**PROVIDED DATA**:
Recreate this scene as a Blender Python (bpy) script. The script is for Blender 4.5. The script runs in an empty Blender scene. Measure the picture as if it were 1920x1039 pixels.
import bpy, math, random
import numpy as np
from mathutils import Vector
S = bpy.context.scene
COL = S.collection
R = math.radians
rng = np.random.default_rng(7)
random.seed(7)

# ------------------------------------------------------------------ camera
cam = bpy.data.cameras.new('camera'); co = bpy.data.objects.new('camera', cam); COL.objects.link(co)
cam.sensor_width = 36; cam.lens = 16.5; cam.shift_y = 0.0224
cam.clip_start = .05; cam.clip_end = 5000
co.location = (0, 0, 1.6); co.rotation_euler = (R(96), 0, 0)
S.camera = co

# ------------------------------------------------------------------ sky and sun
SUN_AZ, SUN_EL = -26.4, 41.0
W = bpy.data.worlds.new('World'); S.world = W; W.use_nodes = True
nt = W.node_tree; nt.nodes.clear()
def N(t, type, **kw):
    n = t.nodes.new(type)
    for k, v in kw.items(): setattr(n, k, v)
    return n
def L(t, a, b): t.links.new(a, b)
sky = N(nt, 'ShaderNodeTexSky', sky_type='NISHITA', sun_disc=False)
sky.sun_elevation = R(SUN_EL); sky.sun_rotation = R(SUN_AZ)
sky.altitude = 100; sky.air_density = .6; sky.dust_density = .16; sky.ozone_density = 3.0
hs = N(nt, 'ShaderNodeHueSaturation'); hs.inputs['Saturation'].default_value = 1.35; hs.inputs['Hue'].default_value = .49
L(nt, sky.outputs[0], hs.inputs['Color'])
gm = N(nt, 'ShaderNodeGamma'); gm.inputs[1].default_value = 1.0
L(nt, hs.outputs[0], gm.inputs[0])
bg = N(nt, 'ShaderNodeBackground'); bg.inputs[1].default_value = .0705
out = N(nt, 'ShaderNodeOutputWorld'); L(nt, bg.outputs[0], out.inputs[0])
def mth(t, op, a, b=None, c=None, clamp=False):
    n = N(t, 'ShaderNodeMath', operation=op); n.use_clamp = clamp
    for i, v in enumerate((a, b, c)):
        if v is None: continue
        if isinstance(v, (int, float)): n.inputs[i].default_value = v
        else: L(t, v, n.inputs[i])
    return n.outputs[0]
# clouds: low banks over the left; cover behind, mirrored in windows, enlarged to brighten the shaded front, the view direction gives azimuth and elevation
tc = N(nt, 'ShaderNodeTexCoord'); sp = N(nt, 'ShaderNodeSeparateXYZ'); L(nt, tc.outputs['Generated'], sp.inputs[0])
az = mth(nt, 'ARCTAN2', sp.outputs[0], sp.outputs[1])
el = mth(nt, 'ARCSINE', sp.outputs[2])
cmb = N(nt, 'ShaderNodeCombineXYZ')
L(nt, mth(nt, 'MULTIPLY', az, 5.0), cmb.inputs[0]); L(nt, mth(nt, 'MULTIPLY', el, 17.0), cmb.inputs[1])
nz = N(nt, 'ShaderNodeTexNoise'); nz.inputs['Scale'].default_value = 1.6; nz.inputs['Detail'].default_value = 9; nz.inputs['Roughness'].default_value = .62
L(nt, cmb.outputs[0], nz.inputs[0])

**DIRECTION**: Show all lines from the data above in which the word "scene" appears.

**RESULT OF THIS EXERCISE**:
Recreate this scene as a Blender Python (bpy) script. The script is for Blender 4.5. The script runs in an empty Blender scene. Measure the picture as if it were 1920x1039 pixels.
S = bpy.context.scene